Almost all teachers have normal jobs during the day, in the evening they teach at the BIHE. Voluntarily and without pay. English teacher Ehsan works as a tutor until the afternoon, then at BIHE after work. Other lecturers are Muslims or Christians, some of whom teach as professors at normal Iranian universities and see their secret part-time work as a good deed. Since 2005 there are also online courses with instructors from all over the world, who connect via Skype. There are no study fees; the Baha’i community only finances its university from donations by Baha’is.
“We are even greedier to receive education because education is forbidden to us,” says a student.

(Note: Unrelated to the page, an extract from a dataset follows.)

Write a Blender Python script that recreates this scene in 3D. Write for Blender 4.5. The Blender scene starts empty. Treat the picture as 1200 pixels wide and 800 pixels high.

And what are the opportunities on the job market with a BIHE degree? “Fortunately, Iranian society is more open than the state,” says Soheil. Civil servant positions are not open to Baha’is. “But in private interviews, I always honestly explain why I received my bachelor’s degree from such a strange university.” So far, no one has had a problem with that.
In public spaces such as cafés, however, they only speak about BIHE in code words. “You get used to being careful,” says Shirin. She only gets nervous in certain situations: “For example, when my fellow students ask me for addresses in an unencrypted telephone conversation.”
Shirin, Soheil and others did not choose to study at an underground university, but they learned a lot there, says Soheil. One can discuss more freely and critically there than at normal Iranian universities. “Judging by what my friends are saying, and because education is forbidden to us, we have all become more greedy for it.”
But when Soheil recently visited a former fellow student in Mannheim, who is now studying for his Master’s there, he sat down in the cafeteria one lunchtime and sat there for many hours, though he had eaten long before. He wanted to feel once in his lifetime like a normal student. One who does not have to hide.